I’m a techie to the bone. Formerly a computer technician and Sys.Admin, and in my current incarnation as a software engineer, I actually get excited about computers. I love reading CPU specs. Malformed code can send me into a rant. I truly don’t understand how can some people find this stuff boring.
In my day job I work for an interesting project: The Destributed Internet Measurement and Experiments (DIMES) project at Tel Aviv University. A research project with a simple and humble goal: To map the Internet. Yes, the whole thing. This means that I have to consider every aspect of programming: from the one-on-one user interactions of my GUI, to the impact that the application would have on the host machine, to dealing with the huge amount of data generated by trying to map the world biggest network. Heady stuff, and very exciting.
Unfortunately, I’m married to an English teacher who, while otherwise a wonderful person, doesn’t care about the difference between big and little endian encoding, and why it impacts Intel-based machines using IP stacks. The poor woman tries.
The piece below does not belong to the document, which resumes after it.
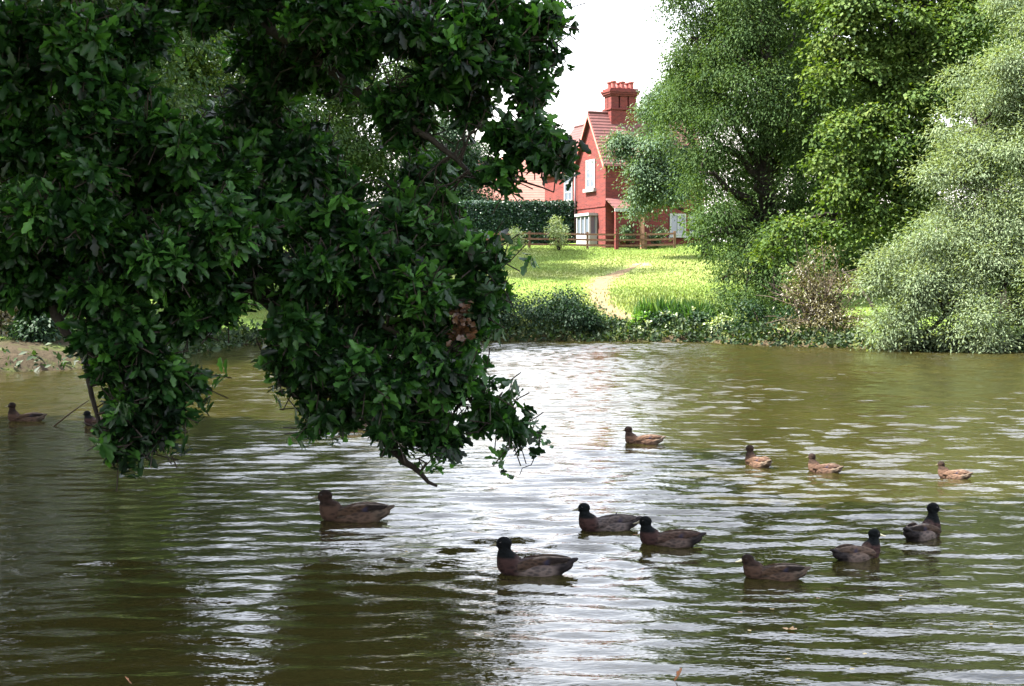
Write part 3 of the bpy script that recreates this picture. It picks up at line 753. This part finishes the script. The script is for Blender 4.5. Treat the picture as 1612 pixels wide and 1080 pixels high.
def house():
    U = Vector((.930, .3676, 0)); V = Vector((-.3676, .930, 0)); Z = Vector((0, 0, 1))
    C = P(953, 400, 91.5); g = gz(C.x, C.y) - .05
    C = Vector((C.x, C.y, g))
    root = empty('brick_house', C, 'red brick two storey house with steep gables and a clustered chimney', 'house')
    def at(u, v, z): return C + U * u + V * v + Z * z
    eave, ridge, gw, ln = 5.2, 8.2, 4.2, 6.7
    # walls: one shell per wing with the gables
    def wing(mb, u0, u1, v0, v1, along):
        a, b, c, d = at(u0, v0, -.6), at(u1, v0, -.6), at(u1, v1, -.6), at(u0, v1, -.6)
        h = Z * (eave + .6)
        vs = [a, b, c, d, a + h, b + h, c + h, d + h]
        fs = [(0, 1, 5, 4), (1, 2, 6, 5), (2, 3, 7, 6), (3, 0, 4, 7)]
        if along == 'u':
            vm = (v0 + v1) / 2; vs += [at(u0, vm, ridge - .12), at(u1, vm, ridge - .12)]
            fs += [(4, 8, 7), (5, 6, 9)]
        else:
            um = (u0 + u1) / 2; vs += [at(um, v0, ridge - .12), at(um, v1, ridge - .12)]
            fs += [(4, 5, 8), (7, 9, 6)]
        mb.add(vs, fs)
    mb = MB()
    wing(mb, 0, ln, 0, gw, 'u')
    wing(mb, .35, 4.9, gw + .003, gw + 6.0, 'v')
    # plinth band and string course
    mb.box(at(-.05, -.05, 2.55), U * (ln + .1), V * .045, Z * .14)
    mb.box(at(-.06, -.05, 2.55), U * .05, V * (gw + .05), Z * .14)
    wall = mb.build('wall', M['brick'], root)
    # roof: slabs with thickness
    def slab(mb, a, b, c, d, t=.14):
        n = (b - a).cross(d - a).normalized()
        if n.z < 0: n = -n
        vs = [a, b, c, d, a + n * t, b + n * t, c + n * t, d + n * t]
        mb.add(vs, [(0, 3, 2, 1), (4, 5, 6, 7), (0, 1, 5, 4), (1, 2, 6, 5), (2, 3, 7, 6), (3, 0, 4, 7)])
    mb = MB()
    oh, hv = .22, gw / 2
    k = (ridge - eave) / hv
    slab(mb, at(-.18, -oh, eave - oh * k), at(ln + .18, -oh, eave - oh * k), at(ln + .18, hv, ridge), at(-.18, hv, ridge))
    slab(mb, at(ln + .18, gw + oh, eave - oh * k), at(-.18, gw + oh, eave - oh * k), at(-.18, hv + .004, ridge), at(ln + .18, hv + .004, ridge))
    um = (.35 + 4.9) / 2; hu = (4.9 - .35) / 2; k2 = (ridge - eave) / hu
    slab(mb, at(.35 - oh, hv + .6, eave - oh * k2 + .01), at(um, hv + .6, ridge + .01), at(um, gw + 6.2, ridge + .01), at(.35 - oh, gw + 6.2, eave - oh * k2 + .01))
    slab(mb, at(um + .004, hv + .6, ridge + .01), at(4.9 + oh, hv + .6, eave - oh * k2 + .01), at(4.9 + oh, gw + 6.2, eave - oh * k2 + .01), at(um + .004, gw + 6.2, ridge + .01))
    # ridge tiles
    mb.tube([at(-.2, hv, ridge + .16), at(ln + .2, hv, ridge + .16)], .11, 8)
    mb.tube([at(um, hv + .5, ridge + .17), at(um, gw + 6.2, ridge + .17)], .11, 8)
    roof = mb.build('roof', M['tile'], root)
    # bargeboards on the gable
    mb = MB()
    for s_ in (0, 1):
        va, vb = (-oh, hv) if s_ == 0 else (gw + oh, hv)
        a, b = at(-.21, va, eave - oh * k - .12), at(-.21, vb, ridge - .12)
        mb.add([a, b, b + Z * .22, a + Z * .22, a - U * .05, b - U * .05, b - U * .05 + Z * .22, a - U * .05 + Z * .22], [(0, 1, 2, 3), (4, 7, 6, 5), (0, 4, 5, 1), (1, 5, 6, 2), (2, 6, 7, 3), (3, 7, 4, 0)])
    mb.build('bargeboard', plain('bargeboard', (.40, .13, .11), .7, .15, 4), root)
    # chimney: four joined flues with oversailing caps and pots
    ch = MB()
    cu, cv = 1.95, hv
    ch.box(at(cu - .85, cv - .55, ridge - 1.0), U * 1.75, V * 1.1, Z * 1.35)
    ch.box(at(cu - .92, cv - .62, ridge + .35), U * 1.89, V * 1.24, Z * .10)
    for i in range(3):
        for j in range(2):
            ch.box(at(cu - .83 + i * .60, cv - .5 + j * .52, ridge + .45), U * .50, V * .46, Z * .75)
    ch.box(at(cu - .90, cv - .58, ridge + 1.2), U * 1.84, V * 1.14, Z * .10)
    ch.box(at(cu - .97, cv - .65, ridge + 1.3), U * 1.98, V * 1.28, Z * .12)
    ch.box(at(cu - 1.02, cv - .70, ridge + 1.42), U * 2.08, V * 1.38, Z * .12)
    ch.box(at(cu - .92, cv - .60, ridge + 1.54), U * 1.88, V * 1.18, Z * .12)
    chim = ch.build('chimney', M['brick'], roof)
    for i in range(3):
        for j in range(2):
            q = at(cu - .58 + i * .60, cv - .27 + j * .52, 0)
            pm = MB(); r = .17
            pm.tube([q + Z * (ridge + 1.62), q + Z * (ridge + 1.7), q + Z * (ridge + 2.0), q + Z * (ridge + 2.03), q + Z * (ridge + 2.1), q + Z * (ridge + 2.12)], [.2, .17, .15, .2, .2, .14], 10)
            o = pm.build('chimney_pot', M['terracotta'], root)
    # windows on the gable wall (facing -U): frame box, panes, bars, sill
    def win(v0, v1, z0, z1, bars_v, bars_z, u=0.0, arched=False, sill=True):
        wm_ = MB()
        t = .10
        wm_.box(at(u - .06, v0, z0), U * .05, V * t, Z * (z1 - z0)); wm_.box(at(u - .06, v1 - t, z0), U * .05, V * t, Z * (z1 - z0))
        wm_.box(at(u - .058, v0 + t, z0), U * .046, V * (v1 - v0 - 2 * t), Z * t); wm_.box(at(u - .058, v0 + t, z1 - t), U * .046, V * (v1 - v0 - 2 * t), Z * t)
        for i in range(1, bars_v): wm_.box(at(u - .052, v0 + (v1 - v0) * i / bars_v - .03, z0 + t), U * .04, V * .06, Z * (z1 - z0 - 2 * t))
        for i in range(1, bars_z): wm_.box(at(u - .048, v0 + t, z0 + (z1 - z0) * i / bars_z - .03), U * .034, V * (v1 - v0 - 2 * t), Z * .06)
        f = wm_.build('window', M['white'], root)
        g_ = MB(); g_.box(at(u - .03, v0 + .02, z0 + .02), U * .028, V * (v1 - v0 - .04), Z * (z1 - z0 - .04))
        o = g_.build('pane', M['glass'], f)
        if sill:
            s_ = MB(); s_.box(at(u - .20, v0 - .12, z0 - .22), U * .197, V * (v1 - v0 + .24), Z * .2)
            o = s_.build('sill', M['white'], f)
    win(1.45, 2.75, 3.75, 5.5, 2, 3)
    win(5.6, 6.9, 3.2, 4.9, 2, 3, u=.35)
    # white bay on the ground floor of the gable
    bm_ = MB()
    bm_.box(at(-.55, 1.15, .02), U * .54, V * 1.9, Z * .95)
    bm_.box(at(-.63, 1.05, 2.05), U * .62, V * 2.1, Z * .16)
    for v in (1.15, 1.75, 2.35, 2.93): bm_.box(at(-.55, v, .97), U * .12, V * .12, Z * 1.08)
    bm_.box(at(-.13, 1.15, .97), U * .12, V * .12, Z * 1.08)
    bay = bm_.build('bay_window', M['white'], root)
    g_ = MB(); g_.box(at(-.48, 1.22, .97), U * .46, V * 1.75, Z * 1.08)
    o = g_.build('pane', M['glass'], bay)
    # drainpipe
    dp = MB(); dp.tube([at(-.10, gw + .05, eave - .3), at(-.10, gw + .05, 0)], .07, 8); dp.build('drainpipe', M['pipe'], root, smooth=True)
    # porch against the long wall, by the corner
    pr = MB()
    slab(pr, at(.0, -1.35, 2.30), at(2.1, -1.35, 2.30), at(2.1, -.004, 2.95), at(.0, -.004, 2.95), .10)
    prr = pr.build('porch_roof', M['tile'], root)
    fb = MB(); fb.box(at(-.05, -1.42, 2.18), U * 2.2, V * .06, Z * .18); fb.build('fascia', M['white'], root)
    for u in (.06, 1.75):
        q = MB(); q.box(at(u, -1.3, -.3), U * .2, V * .2, Z * 2.5); q.build('porch_post', M['brick'] if u < 1 else M['post_wood'], root)
    dm = MB(); dm.box(at(.55, -.07, .02), U * .95, V * .066, Z * 2.05); door = dm.build('door', M['door_red'], root)
    # windows on the shaded long wall
    def winv(u0, u1, z0, z1):
        w_ = MB()
        for (a, b, c, d) in ((u0, u0 + .1, z0, z1), (u1 - .1, u1, z0, z1), (u0 + .1, u1 - .1, z0, z0 + .1), (u0 + .1, u1 - .1, z1 - .1, z1), ((u0 + u1) / 2 - .04, (u0 + u1) / 2 + .04, z0 + .1, z1 - .1)):
            w_.box(at(a, -.07, c), U * (b - a), V * .06, Z * (d - c))
        w_.box(at(u0 - .1, -.2, z0 - .16), U * (u1 - u0 + .2), V * .19, Z * .14)
        f = w_.build('window', M['white'], root)
        g_ = MB(); g_.box(at(u0 + .02, -.03, z0 + .02), U * (u1 - u0 - .04), V * .027, Z * (z1 - z0 - .04))
        o = g_.build('pane', M['glass'], f)
    winv(4.3, 5.4, .9, 2.2)
    winv(5.65, 6.3, .95, 2.15)
    return C, U, V
HC, HU, HV = house()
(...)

She suffers through my endless talks about threads and singletons and the next great computing platform. But it’s clear that her heart’s not in it.
So I created this blog as a place where I can share my observations and enthusiasm with a crowed of like-minded people. And hopefully make my wife’s life just a little better.
July 29, 2009 at 5:44 pm
awww.
Thanks for starting this blog.
(Now if only I didn’t get a preview of every post before it goes up… I mean, I’m so glad you still share with me your excitement about programming before you post!)